George Smith, the 1916 Kentucky Derby winner, was named after “Pittsburg Phil,” because he had once owned the colt’s dam, Consuelo II.


“Mote” Bergman

The life of our second native son is copiously documented in six scrapbooks. Likely remembered by persons still living, Leetsdale resident Alvin Floyd Bergman (1887- 1978) was nicknamed “Mote” by his mother, as he was so tiny at birth that he was not expected to survive. However, he went on to thrive and perform amazing feats of physical endurance. Bergman received the title of “champion walker” in 1916 at age 29 for winning a 50-mile race that he walked in just under seven hours. For some fifty years thereafter he walked one mile for each year of his age on his birthday, as well as walking fifty miles practically every weekend. He was a familiar figure on Western Pennsylvania highways. Two of his outstanding walks were from Pittsburgh to Chicago — 500 miles, in six days and twenty-three hours — and Pittsburgh to New York City — 400 miles, in six days and five hours.

“Mote” Bergman made his living as a barber in Leetsdale until 1942, when he went to work for Armco Steel in Ambridge. He retired from there in 1958 at the age of 71. He continued walk- ing until he was 89 and retired to a rest home in Virginia, having walked 385,000 miles in his lifetime. “Mote’ appeared several times in Ripley’s Believe It or Not.

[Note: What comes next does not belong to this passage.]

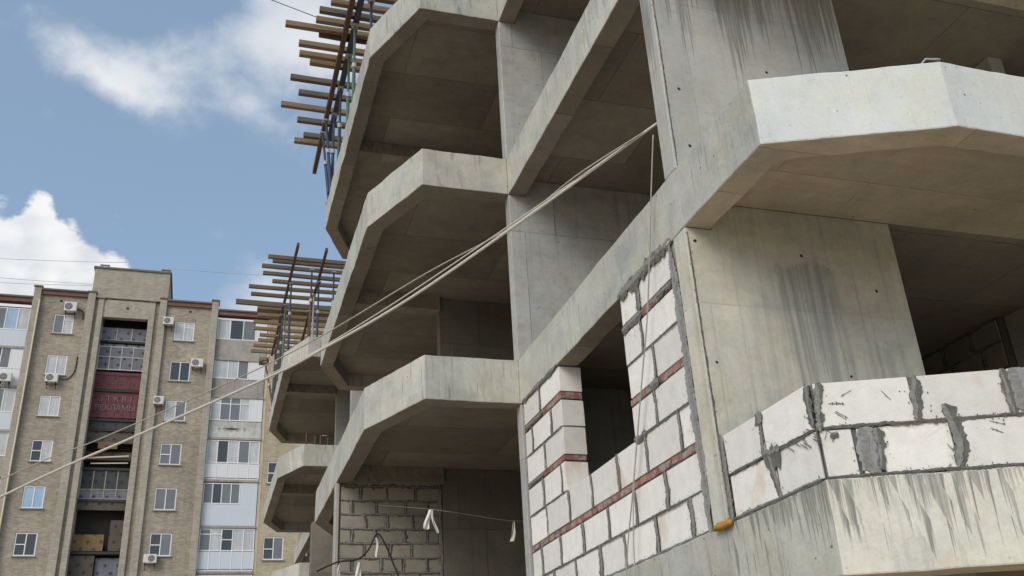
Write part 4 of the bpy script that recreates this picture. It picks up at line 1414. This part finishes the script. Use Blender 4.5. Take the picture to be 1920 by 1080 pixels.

In distance walking, Bergman followed a tradition of outdoor exercise that became popular after the Civil War, following in the footsteps of men such as Edward Payton Weston, who walked from New York to California — 3,895 miles in 104 days — only to turn around and walk back — 3,600 miles in 77 days. There were a number of these long distance walkers in Western Pennsylvania, S. G. “Old Soldier” Barnes and Hughey Bruce to mention but two.

Alvin Floyd Bergman is buried in Sewickley Cemetery.